• **The problem**
Quote only the part that opens with the line containing "The Blender Python" and closes with the line containing "5).build('cord', m_dark, t)". Keep both of those lines.
--- Start Extracted data ---
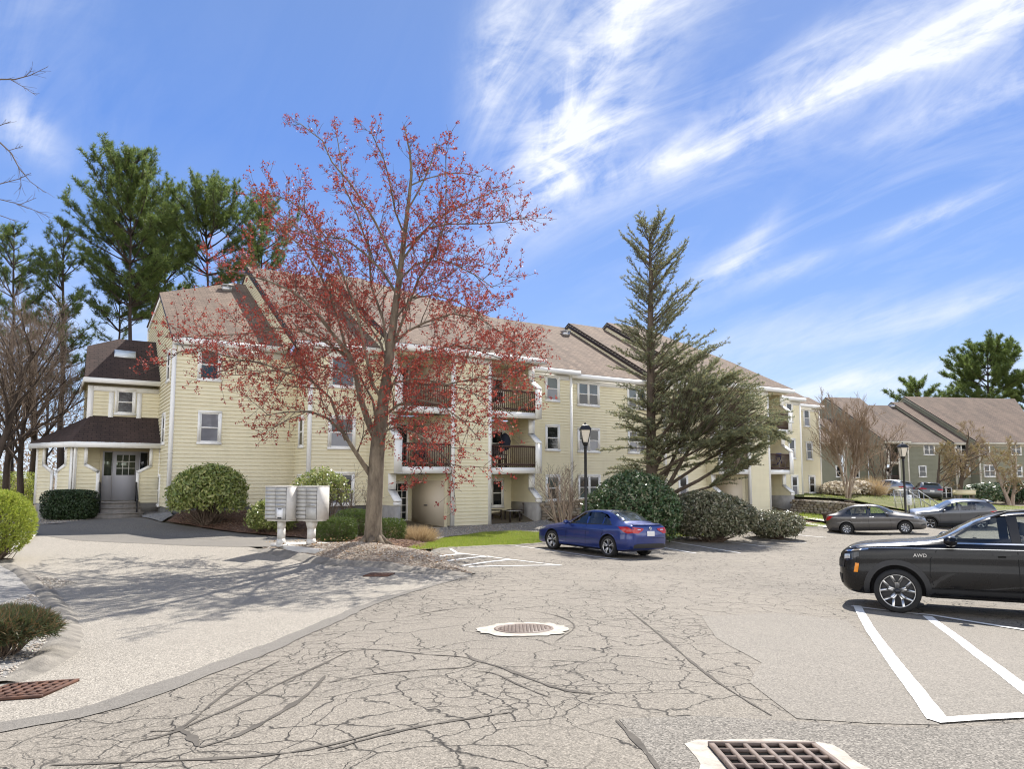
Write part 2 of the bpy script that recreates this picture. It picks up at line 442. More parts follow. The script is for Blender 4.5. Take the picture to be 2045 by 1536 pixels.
def gable_wall(fr, par, s, tw, te, tr, m, ze, mat, zb, out_left=True, name='gable_wall'):
    b = MB(); o = -fr.u if out_left else fr.u
    tb = 2*tr - tw
    poly = [(tw, zb), (tw, ze+m*(tw-te)-.1), (tr, ze+m*(tr-te)-.1), (tb, ze+m*(tw-te)-.1), (tb, zb)]
    clapboard(b, poly, lambda a, z: fr(s, a, z), o)
    wo = b.build(name, M[mat], par)
    # rake board
    r = MB()
    off = -0.02 if out_left else 0.02
    for t0, t1 in ((te, tr), (tr, 2*tr-te)):
        z0 = ze + m*(min(t0, 2*tr-t0)-te); z1 = ze + m*(min(t1, 2*tr-t1)-te)
        r.prism([fr(s+off, t0, z0-.17), fr(s+off, t1, z1-.17), fr(s+off, t1, z1-.36), fr(s+off, t0, z0-.36)], (-fr.u if out_left else fr.u)*0.05)
    r.build('rake_board', M['dark_wood'] if mat == 'siding' else M['siding_green'], wo)
    return wo
def front_wall(fr, par, s0, s1, t, z0, z1, mat, zf=None, trimmat='trim', corners=(1,1), frieze=True):
    b = MB(); clapboard(b, [(s0,z0),(s1,z0),(s1,z1),(s0,z1)], lambda a, z: fr(a, t, z), fr.out)
    wo = b.build('wall', M[mat], par)
    c = MB()
    if corners[0]: c.stbox(s0-.05, s0+.11, t-.05, t+.1, z0, z1, 0, fr)
    if corners[1]: c.stbox(s1-.11, s1+.05, t-.05, t+.1, z0, z1, 0, fr)
    if frieze: c.stbox(s0+.15, s1-.15, t-.045, t+.02, z1-.28, z1-.005, 0, fr)
    if corners[0] or corners[1] or frieze: c.build('corner_trim', M[trimmat], wo)
    if zf is not None:
        f = MB(); f.stbox(s0+.01, s1-.01, t+.015, t+.3, zf, z0, 0, fr); f.build('foundation', M['foundation'], wo)
    return wo
def side_wall(fr, par, s, t0, t1, z0, z1, mat, left=True, zf=None):
    b = MB(); o = -fr.u if left else fr.u
    clapboard(b, [(t0,z0),(t1,z0),(t1,z1),(t0,z1)], lambda a, z: fr(s, a, z), o)
    wo = b.build('side_wall', M[mat], par)
    if zf is not None:
        f = MB(); f.stbox(*((s+.015, s+.3) if left else (s-.3, s-.015)), t0+.02, t1, zf, z0, 0, fr); f.build('foundation', M['foundation'], wo)
    return wo
def balcony_side(fr, par, s0, s1, tf, tbk, zf, ztop, mat, trimmat, ground=False, out_left=False):
    """end wall of a balcony: low in front, a sloped cap, a post up to the ceiling behind"""
    b = MB(); zl, zh = zf+1.18, zf+1.62; tm = tf+0.95; tp = tf + 1.0
    z0 = zf - (0.28 if not ground else 0.05)
    if ground: z0 = zf + 1.02
    poly = [(tf+.02, z0), (tf+.02, zl), (tf+0.62, zh), (tf+0.62, ztop), (tbk, ztop), (tbk, z0)]
    # two lapped faces plus a solid core
    for s, o, in ((s0, -fr.u), (s1, fr.u)):
        for q in ([(tf+.02,z0),(tf+.02,zl),(tf+.62,zh),(tf+.62,z0)], [(tf+.62,z0),(tf+.62,ztop),(tbk,ztop),(tbk,z0)]):
            clapboard(b, q, lambda a, z, s=s: fr(s, a, z), o)
    wo = b.build('balcony_end_wall', M[mat], par)
    c = MB(); e = .05
    # front face, cap, post face
    c.stbox(s0-e, s1+e, tf-.03, tf+.02, z0, zl, 0, fr)
    p = [fr(s0-e, tf-.05, zl), fr(s0-e, tf+.66, zh+.04), fr(s0-e, tf+.66, zh+.12), fr(s0-e, tf-.05, zl+.08)]
    c.prism(p, fr.u*(s1-s0+2*e))
    c.stbox(s0-e, s1+e, tf+.58, tf+.62, zh+.1, ztop, 0, fr)
    c.build('cap_trim', M[trimmat], wo)
    if ground:
        f = MB(); f.stbox(s0-.03, s1+.03, tf-.01, tbk, zf-.4, z0-.002, 0, fr); f.build('masonry_base', M['concrete'], wo)
    return wo
def railing(fr, par, s0, s1, t, zf, mat='brown_wood', step=0.115):
    b = MB()
    b.stbox(s0, s1, t, t+.045, zf+.98, zf+1.07, 0, fr); b.stbox(s0, s1, t+.005, t+.04, zf+.10, zf+.19, 0, fr)
    n = max(2, int((s1-s0)/step))
    for i in range(n+1):
        a = s0 + .02 + (s1-s0-.04)*i/n
        b.stbox(a-.018, a+.018, t+.008, t+.038, zf+.03, zf+1.04, 0, fr)
    return b.build('railing', M[mat], par)
def slab(fr, par, s0, s1, tf, tb, zf, mat='trim', under='cream'):
    b = MB(); b.stbox(s0, s1, tf, tf+.04, zf-.28, zf+.01, 0, fr)
    o = b.build('balcony_fascia', M[mat], par)
    d = MB(); d.stbox(s0+.01, s1-.01, tf+.04, tb, zf-.2, zf-.01, 0, fr); d.build('balcony_floor', M[under], o)
    return o
def glass_door(fr, par, s0, s1, t, z0, z1, mat='door_white', grid=(3,5), glass='glass_dark'):
    b = MB(); st = .10
    b.stbox(s0, s0+st, t-.06, t-.005, z0, z1, 0, fr); b.stbox(s1-st, s1, t-.06, t-.005, z0, z1, 0, fr)
    b.stbox(s0+st, s1-st, t-.06, t-.005, z1-st, z1, 0, fr); b.stbox(s0+st, s1-st, t-.06, t-.005, z0, z0+.28, 0, fr)
    if grid:
        for i in range(1, grid[0]):
            a = s0+st+(s1-s0-2*st)*i/grid[0]; b.stbox(a-.014, a+.014, t-.052, t-.012, z0+.28, z1-st, 0, fr)
        for i in range(1, grid[1]):
            z = z0+.28+(z1-st-z0-.28)*i/grid[1]; b.stbox(s0+st, s1-st, t-.05, t-.014, z-.014, z+.014, 0, fr)
    o = b.build('door', M[mat], par)
    g = MB(); g.stbox(s0+st, s1-st, t-.03, t-.02, z0+.28, z1-st, 0, fr); g.build('pane', M[glass], o)
    h = MB(); h.lathe(fr(s0+.05, t-.06, z0+1.0), [(0,.07),(.03,.06),(.03,.03),(.012,.02),(.012,0)], 10, fr.out); h.build('handle', M['black_metal'], o)
    return o
def text_mesh(s, size, mat, name, parent, origin, r, up, depth=0.004):
    cu = bpy.data.curves.new('lettering', 'FONT'); cu.body = s; cu.size = size; cu.extrude = depth; cu.align_x = 'CENTER'; cu.align_y = 'CENTER'
    tmp = bpy.data.objects.new('lettering', cu); COL.objects.link(tmp)
    bpy.context.view_layer.update()
    me = bpy.data.meshes.new_from_object(tmp.evaluated_get(bpy.context.evaluated_depsgraph_get()))
    bpy.data.objects.remove(tmp); bpy.data.curves.remove(cu)
    r = Vector(r).normalized(); up = Vector(up).normalized(); n = r.cross(up)
    mt = Matrix((r, up, n)).transposed().to_4x4(); mt.translation = Vector(origin)
    me.transform(mt); me.materials.clear(); me.materials.append(mat)
    return link(name, me, parent)

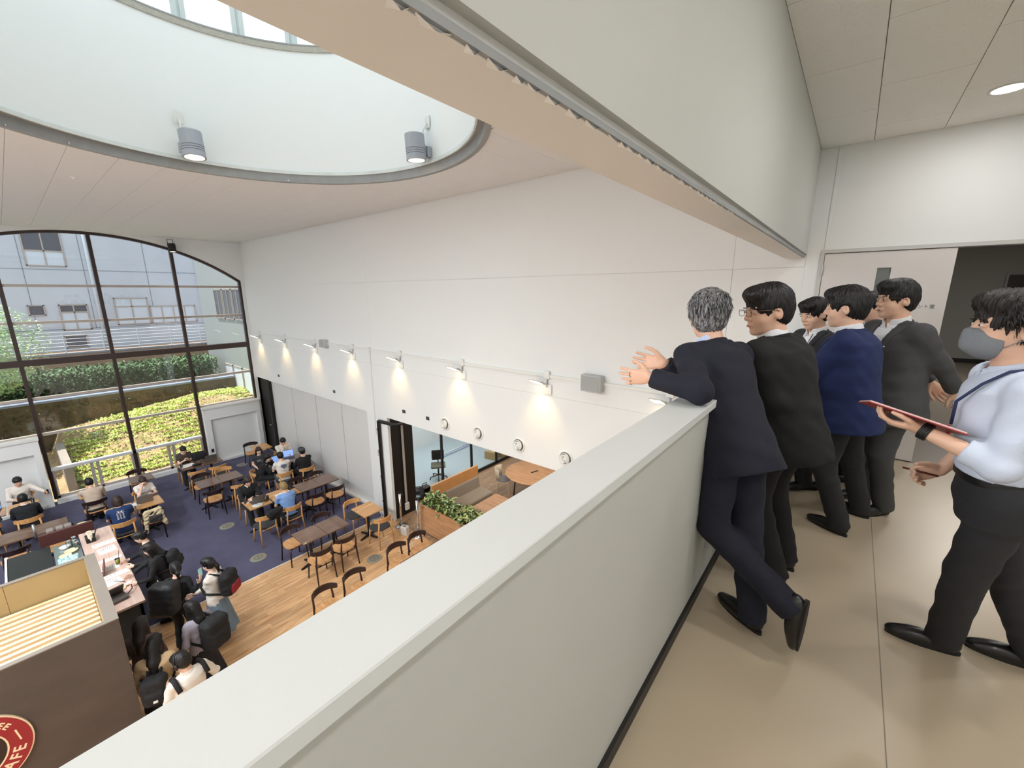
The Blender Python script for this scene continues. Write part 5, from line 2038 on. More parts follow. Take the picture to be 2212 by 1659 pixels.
for x, y, lb in ((-9.55, 5.15, 'small black power block on the carpet by the partition'), (-14.55, 3.95, 'small black power block on the carpet before the corner')):
    t = thing('power_block', lb, 'power block', (x, y, F0))
    MB().box(-.04, .04, -.09, .09, 0, .05, ch=.01).build('case', m_dark, t)
    MB().tube([(.04, 0, .02), (.2, -.1, .008), (.3, .05, .008), (.22, .15, .008), (.4, .1, .008), (.45, -.15, .008)], .005, 5).build('cord', m_dark, t)

# ------------------------------------------------------------------ the kiosk with the slatted lid
m_kio = mat('kiosk_brown_grey', srgb(84, 72, 64), .75, bump=.3, bscale=18, var=.10, vscale=2.2, stretch=(1, 1, 2.5))
m_rim = mat('kiosk_rim', srgb(134, 124, 114), .6, var=.04, vscale=4)
m_yel = mat('ply_yellow', srgb(176, 152, 108), .6, var=.04, vscale=3)
m_slat = wood('slat_pine', srgb(222, 194, 152), srgb(242, 222, 186), .5, 2.0, (10, 1.0, 8), perobj=.05)
m_slat_s = mat('slat_edge', srgb(250, 226, 150), .5)
KX0, KX1, KY0, KY1, KZ = -8.16, -6.19, -2.6, .245, -2.0
ki = thing('coffee_kiosk', 'grey brown coffee kiosk with slatted top and round red sign', 'kiosk', (0, 0, F0))
Z = lambda z: z - F0
w_ = .115
MB().box(KX1 - .03, KX1, KY0, KY1, 0, Z(KZ)).box(KX0, KX1 - .03, KY1 - .03, KY1, Z(-2.9), Z(KZ)).box(KX1 - .5, KX1 - .03, KY1 - .03, KY1, 0, Z(-2.9)).box(KX0, KX1, KY0, KY0 + .03, 0, Z(KZ)).build('shell', m_kio, ki)
MB().box(KX0, KX0 + .04, KY0, KY1, Z(-2.75), Z(KZ) - .0).build('back_fascia', m_kio, ki)
b = MB()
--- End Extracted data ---
• **Full output**
The Blender Python script for this scene continues. Write part 5, from line 2038 on. More parts follow. Take the picture to be 2212 by 1659 pixels.
for x, y, lb in ((-9.55, 5.15, 'small black power block on the carpet by the partition'), (-14.55, 3.95, 'small black power block on the carpet before the corner')):
    t = thing('power_block', lb, 'power block', (x, y, F0))
    MB().box(-.04, .04, -.09, .09, 0, .05, ch=.01).build('case', m_dark, t)
    MB().tube([(.04, 0, .02), (.2, -.1, .008), (.3, .05, .008), (.22, .15, .008), (.4, .1, .008), (.45, -.15, .008)], .005, 5).build('cord', m_dark, t)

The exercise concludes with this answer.